チョン・キョンファ/J.S.バッハ無伴奏ヴァイオリン・ソナタ&パルティータ全曲演奏会
1月25日(水)ザ・シンフォニホールへ。チョン・キョンファによるJ.S.バッハ:無伴奏ヴァイオリン・ソナタ&パルティータ全曲演奏会を聴いた。
1月23日(月)に福岡で公演が予定されていた「熊本復興支援チャリティーコンサート」は体調不良によりキャンセルとなった。どうなることかと心配したのだが、大阪公演は無事開催された。
冒頭で彼女はマイクを持って登場。「1969年から私のマネージャーを勤めてくれたTerry Harrison (UK)が亡くなったと昨日電話で知らされました。今日の演奏は彼に捧げます」と英語でアナウンスした。会場は「そんなこと言われても、その人知らんし……」と微妙な空気に包まれた。
イザベル・ファウストなどが日本で全曲演奏会をするときは大概、2日に分ける。アリーナ・イブラギモヴァが1日で演ったときも、第1部 14:00~ 、第2部 17:00〜と2部構成で別料金だった。それが一気に聴けるというのはかなりお得。
2回の休憩(15分・20分)を挟み、全6曲が演奏された。19時開演で4曲終了時点で既に20時50分、終演は21時54分と約3時間に及ぶ長丁場だった。終電の関係もあり、途中で帰る客もチラホラ。

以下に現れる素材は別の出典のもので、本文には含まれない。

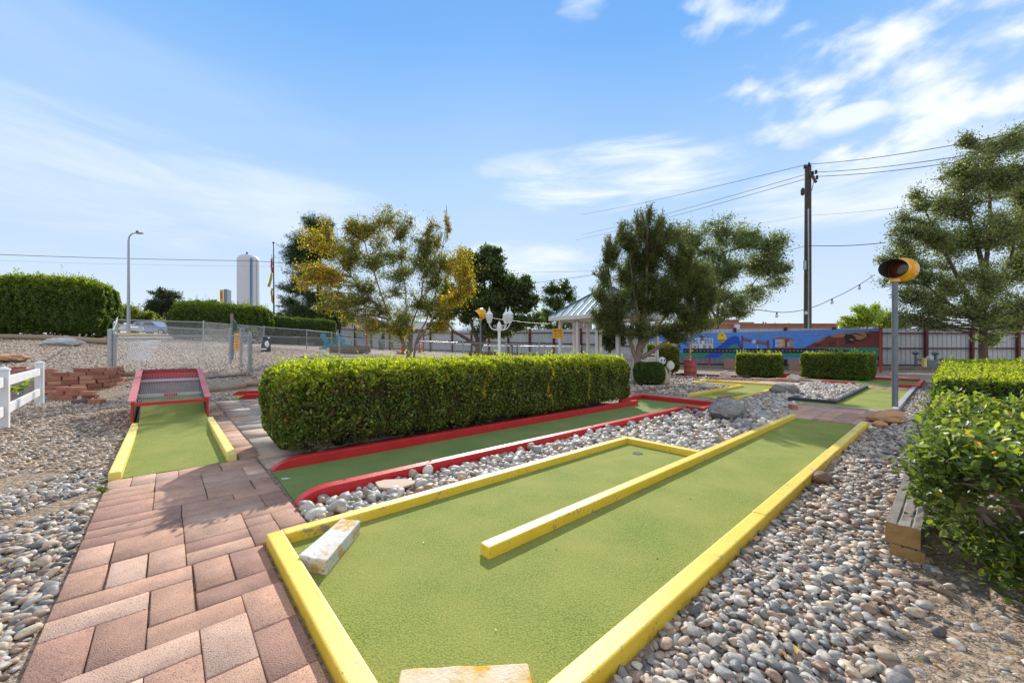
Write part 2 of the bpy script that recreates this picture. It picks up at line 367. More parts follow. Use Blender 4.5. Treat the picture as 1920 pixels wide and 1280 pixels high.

ここ30年位でバッハの演奏様式はガラッと様変わりした。それを象徴するのがギドン・クレーメルのCD。彼は無伴奏ソナタとパルティータ全曲を1980年と2001-2年に2回録音している。21年間で全く異なる演奏となった。旧盤はふつーにヴィブラートをかけているのだが、新盤は装飾音以外、ヴィブラートを極力排している。これは古楽奏法(ピリオド・アプローチ)の隆盛と無関係ではない。つまりバロック・ヴァイオリン奏者シギスヴァルト・クイケン、サイモン・スタンデイジ、寺神戸亮らの登場が大きい。彼らに倣いヴィクトリア・ムローヴァも大変身を遂げたし、最近ソナタ&パルティータ全曲を録音した五嶋みどりやチョン・キョンファも例外ではない。
今回の演奏会では昨年発売されたCDよりもゆっくりと開始された。哀しみが滲み、諸行無常の趣き。しかし一方で凛とした佇まいがあり、若き日の彼女の鋭さやバッハの厳しさも垣間見られた。
パルティータ第1番の途中で弾き間違いがあり、その後動揺したのかテンポが千々に乱れた。先行きが危ぶまれハラハラしたが、次の曲からなんとか持ち直した。またソナタの第3番を弾き始めて気に入らなかったのか数小節して中断、最初から演り直す場面も。なんだかボロボロだったのだが、なんとか最後まで持ち堪えた。満身創痍、でも聴き応えのある演奏会だった。不思議な体験をさせてもらった。